A modo de cierre, podemos afirmar que antes de la imprenta no existió normativa específica de derecho de autor, pero que sí podían observarse ya los dos efectos más inmediatos: reconocimiento al autor y capacidad de explotación económica. Los atisbos mostrados por el derecho romano respondían a una situación tecnológica que permitía la monetización de las obras literarias mediante la reproducción de ejemplares, con una industria de trabajadores manuales que creaban las copias a mano, y gracias a cuya venta el autor podía obtener ganancias al producto de su intelecto. En cuanto a la Edad Media, no puede destacarse ningún progreso –más bien todo lo contrario–, pero sí que puede efectuarse una lectura respecto del imprescindible rol que juega la sociedad cuando hablamos de derecho autor. Es impensable introducir noción alguna al respecto en la sociedad de la Edad Media, donde la mayoría de la población adolecía de un analfabetismo grave, que redundaba a su vez en una falta de público para la adquisición de obras literarias.

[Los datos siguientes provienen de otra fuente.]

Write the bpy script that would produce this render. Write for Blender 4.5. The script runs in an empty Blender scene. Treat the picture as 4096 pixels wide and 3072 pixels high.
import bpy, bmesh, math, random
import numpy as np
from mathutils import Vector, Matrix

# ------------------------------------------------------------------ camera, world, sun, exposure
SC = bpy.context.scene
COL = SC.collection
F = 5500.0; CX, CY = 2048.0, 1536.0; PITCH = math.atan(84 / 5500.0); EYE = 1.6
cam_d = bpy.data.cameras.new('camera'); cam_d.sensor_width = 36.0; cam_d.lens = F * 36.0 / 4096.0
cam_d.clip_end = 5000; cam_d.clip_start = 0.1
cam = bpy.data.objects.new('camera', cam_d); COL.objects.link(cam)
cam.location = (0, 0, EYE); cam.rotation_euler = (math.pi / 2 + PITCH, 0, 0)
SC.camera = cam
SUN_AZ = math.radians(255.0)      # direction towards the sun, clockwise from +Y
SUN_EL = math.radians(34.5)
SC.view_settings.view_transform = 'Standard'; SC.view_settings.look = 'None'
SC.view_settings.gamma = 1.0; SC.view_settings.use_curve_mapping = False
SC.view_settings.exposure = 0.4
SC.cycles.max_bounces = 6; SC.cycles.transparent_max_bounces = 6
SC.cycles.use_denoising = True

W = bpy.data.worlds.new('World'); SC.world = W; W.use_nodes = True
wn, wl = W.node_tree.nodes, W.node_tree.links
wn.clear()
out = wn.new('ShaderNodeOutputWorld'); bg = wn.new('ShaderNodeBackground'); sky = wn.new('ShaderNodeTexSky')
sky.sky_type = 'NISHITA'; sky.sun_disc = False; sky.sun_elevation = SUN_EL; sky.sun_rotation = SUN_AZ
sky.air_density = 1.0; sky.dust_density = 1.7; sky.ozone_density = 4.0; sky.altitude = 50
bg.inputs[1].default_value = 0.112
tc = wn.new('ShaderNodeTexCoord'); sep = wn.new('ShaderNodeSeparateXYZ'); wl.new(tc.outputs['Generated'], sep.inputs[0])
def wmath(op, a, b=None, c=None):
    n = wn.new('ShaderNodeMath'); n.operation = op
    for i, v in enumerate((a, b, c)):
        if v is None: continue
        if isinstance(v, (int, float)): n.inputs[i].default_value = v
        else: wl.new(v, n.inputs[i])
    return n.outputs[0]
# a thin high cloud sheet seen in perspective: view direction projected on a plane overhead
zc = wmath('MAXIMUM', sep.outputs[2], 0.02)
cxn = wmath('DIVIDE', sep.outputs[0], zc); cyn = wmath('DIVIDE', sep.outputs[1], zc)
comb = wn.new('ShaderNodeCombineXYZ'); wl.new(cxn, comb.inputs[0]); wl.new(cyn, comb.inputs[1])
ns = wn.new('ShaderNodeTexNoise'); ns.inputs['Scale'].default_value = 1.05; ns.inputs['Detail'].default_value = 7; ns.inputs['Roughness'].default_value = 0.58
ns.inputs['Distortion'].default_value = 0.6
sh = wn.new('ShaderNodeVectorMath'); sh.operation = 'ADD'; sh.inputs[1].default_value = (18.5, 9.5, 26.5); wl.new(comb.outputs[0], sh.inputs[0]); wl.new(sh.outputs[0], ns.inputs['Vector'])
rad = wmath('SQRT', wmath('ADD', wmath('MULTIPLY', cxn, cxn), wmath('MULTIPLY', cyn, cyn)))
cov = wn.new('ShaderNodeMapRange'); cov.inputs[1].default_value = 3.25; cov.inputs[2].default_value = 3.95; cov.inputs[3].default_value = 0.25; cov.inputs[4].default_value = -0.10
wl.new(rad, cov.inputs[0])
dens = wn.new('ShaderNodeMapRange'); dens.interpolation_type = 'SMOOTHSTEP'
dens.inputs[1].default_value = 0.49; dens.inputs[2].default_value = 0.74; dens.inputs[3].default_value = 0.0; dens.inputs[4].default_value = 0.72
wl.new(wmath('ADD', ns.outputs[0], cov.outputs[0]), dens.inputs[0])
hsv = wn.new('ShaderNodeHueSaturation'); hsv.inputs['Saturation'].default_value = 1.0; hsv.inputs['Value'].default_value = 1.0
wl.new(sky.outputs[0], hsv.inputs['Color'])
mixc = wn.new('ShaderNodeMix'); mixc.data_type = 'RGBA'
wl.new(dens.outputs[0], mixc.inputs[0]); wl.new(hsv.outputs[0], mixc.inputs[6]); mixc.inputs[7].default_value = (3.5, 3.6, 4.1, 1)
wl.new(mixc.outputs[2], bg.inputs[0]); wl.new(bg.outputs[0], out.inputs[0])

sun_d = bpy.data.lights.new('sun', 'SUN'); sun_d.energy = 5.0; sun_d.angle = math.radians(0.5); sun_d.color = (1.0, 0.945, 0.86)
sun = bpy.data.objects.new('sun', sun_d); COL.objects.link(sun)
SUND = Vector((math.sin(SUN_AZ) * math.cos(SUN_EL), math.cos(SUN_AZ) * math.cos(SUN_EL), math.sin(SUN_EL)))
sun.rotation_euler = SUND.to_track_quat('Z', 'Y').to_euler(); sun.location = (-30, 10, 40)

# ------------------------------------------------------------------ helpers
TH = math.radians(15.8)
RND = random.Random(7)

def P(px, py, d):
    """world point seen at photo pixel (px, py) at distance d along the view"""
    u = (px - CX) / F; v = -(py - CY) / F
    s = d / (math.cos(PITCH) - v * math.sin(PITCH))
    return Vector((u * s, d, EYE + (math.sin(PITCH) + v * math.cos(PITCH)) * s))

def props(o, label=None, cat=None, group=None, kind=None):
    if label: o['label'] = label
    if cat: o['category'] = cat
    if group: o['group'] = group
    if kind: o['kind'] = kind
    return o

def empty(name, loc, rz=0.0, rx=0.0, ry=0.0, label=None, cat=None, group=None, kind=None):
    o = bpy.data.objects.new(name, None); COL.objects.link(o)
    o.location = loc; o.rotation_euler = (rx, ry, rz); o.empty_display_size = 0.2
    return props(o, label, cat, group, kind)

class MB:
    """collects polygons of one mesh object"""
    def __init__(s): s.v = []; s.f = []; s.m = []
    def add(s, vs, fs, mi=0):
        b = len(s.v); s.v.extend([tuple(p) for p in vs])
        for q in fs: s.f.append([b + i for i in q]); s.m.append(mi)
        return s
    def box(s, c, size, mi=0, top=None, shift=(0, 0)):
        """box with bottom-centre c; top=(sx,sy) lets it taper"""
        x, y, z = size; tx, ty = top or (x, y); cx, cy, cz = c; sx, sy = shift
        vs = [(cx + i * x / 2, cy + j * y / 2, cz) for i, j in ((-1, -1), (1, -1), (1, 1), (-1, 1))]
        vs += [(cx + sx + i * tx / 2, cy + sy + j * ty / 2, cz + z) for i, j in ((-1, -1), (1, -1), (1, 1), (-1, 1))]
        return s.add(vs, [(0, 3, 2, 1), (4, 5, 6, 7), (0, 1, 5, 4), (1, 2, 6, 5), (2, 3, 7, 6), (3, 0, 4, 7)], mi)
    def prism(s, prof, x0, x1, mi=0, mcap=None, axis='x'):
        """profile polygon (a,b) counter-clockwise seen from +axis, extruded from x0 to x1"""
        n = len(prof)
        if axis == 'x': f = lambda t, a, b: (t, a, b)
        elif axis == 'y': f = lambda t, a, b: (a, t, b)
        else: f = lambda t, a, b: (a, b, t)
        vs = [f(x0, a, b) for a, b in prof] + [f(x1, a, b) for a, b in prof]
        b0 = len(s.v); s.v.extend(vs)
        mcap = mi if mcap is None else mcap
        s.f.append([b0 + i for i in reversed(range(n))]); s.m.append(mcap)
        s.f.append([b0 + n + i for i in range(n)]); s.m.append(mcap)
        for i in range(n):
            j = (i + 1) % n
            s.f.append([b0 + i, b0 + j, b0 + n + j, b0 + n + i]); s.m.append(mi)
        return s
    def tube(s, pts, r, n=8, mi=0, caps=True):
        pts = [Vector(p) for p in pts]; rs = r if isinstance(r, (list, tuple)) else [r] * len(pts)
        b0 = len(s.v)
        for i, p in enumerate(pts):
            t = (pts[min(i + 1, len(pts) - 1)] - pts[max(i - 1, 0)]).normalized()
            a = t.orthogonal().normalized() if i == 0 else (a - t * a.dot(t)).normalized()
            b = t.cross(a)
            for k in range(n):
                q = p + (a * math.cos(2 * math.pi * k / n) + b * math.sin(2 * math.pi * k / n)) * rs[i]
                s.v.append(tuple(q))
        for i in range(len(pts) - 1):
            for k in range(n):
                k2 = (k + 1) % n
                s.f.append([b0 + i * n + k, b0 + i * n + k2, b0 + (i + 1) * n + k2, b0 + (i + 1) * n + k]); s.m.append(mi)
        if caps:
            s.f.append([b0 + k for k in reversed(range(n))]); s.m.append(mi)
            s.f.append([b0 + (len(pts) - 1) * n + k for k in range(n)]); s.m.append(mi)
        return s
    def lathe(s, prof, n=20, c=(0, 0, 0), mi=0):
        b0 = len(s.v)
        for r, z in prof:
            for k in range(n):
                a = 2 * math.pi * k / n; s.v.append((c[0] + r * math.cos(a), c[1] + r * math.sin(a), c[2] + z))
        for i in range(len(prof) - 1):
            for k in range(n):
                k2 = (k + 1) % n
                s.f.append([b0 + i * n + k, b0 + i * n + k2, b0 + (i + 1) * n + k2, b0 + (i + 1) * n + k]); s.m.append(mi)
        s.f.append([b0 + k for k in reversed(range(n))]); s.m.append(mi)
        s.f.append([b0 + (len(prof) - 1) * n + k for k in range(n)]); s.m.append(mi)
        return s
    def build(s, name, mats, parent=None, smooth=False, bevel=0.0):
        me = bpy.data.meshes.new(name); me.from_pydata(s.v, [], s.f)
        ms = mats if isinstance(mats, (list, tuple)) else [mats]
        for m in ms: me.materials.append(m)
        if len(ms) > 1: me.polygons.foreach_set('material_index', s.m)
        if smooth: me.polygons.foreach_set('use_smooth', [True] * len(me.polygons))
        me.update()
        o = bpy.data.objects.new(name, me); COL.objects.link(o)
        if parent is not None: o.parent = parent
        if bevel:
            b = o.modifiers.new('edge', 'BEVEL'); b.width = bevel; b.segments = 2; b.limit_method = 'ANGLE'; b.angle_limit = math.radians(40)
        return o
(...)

Todo ello arroja una reflexión final determinante. El cambio tecnológico que introdujo Gutenberg con su imprenta de tipos móviles, y el mercado que se abrió como consecuencia de este revolucionario medio para la creación de ejemplares de forma rápida y a bajo coste, es evidente que no podían seguir rigiéndose por las normas anteriores a su invención. Resulta en este punto evidente la analogía con la aparición de la tecnología digital.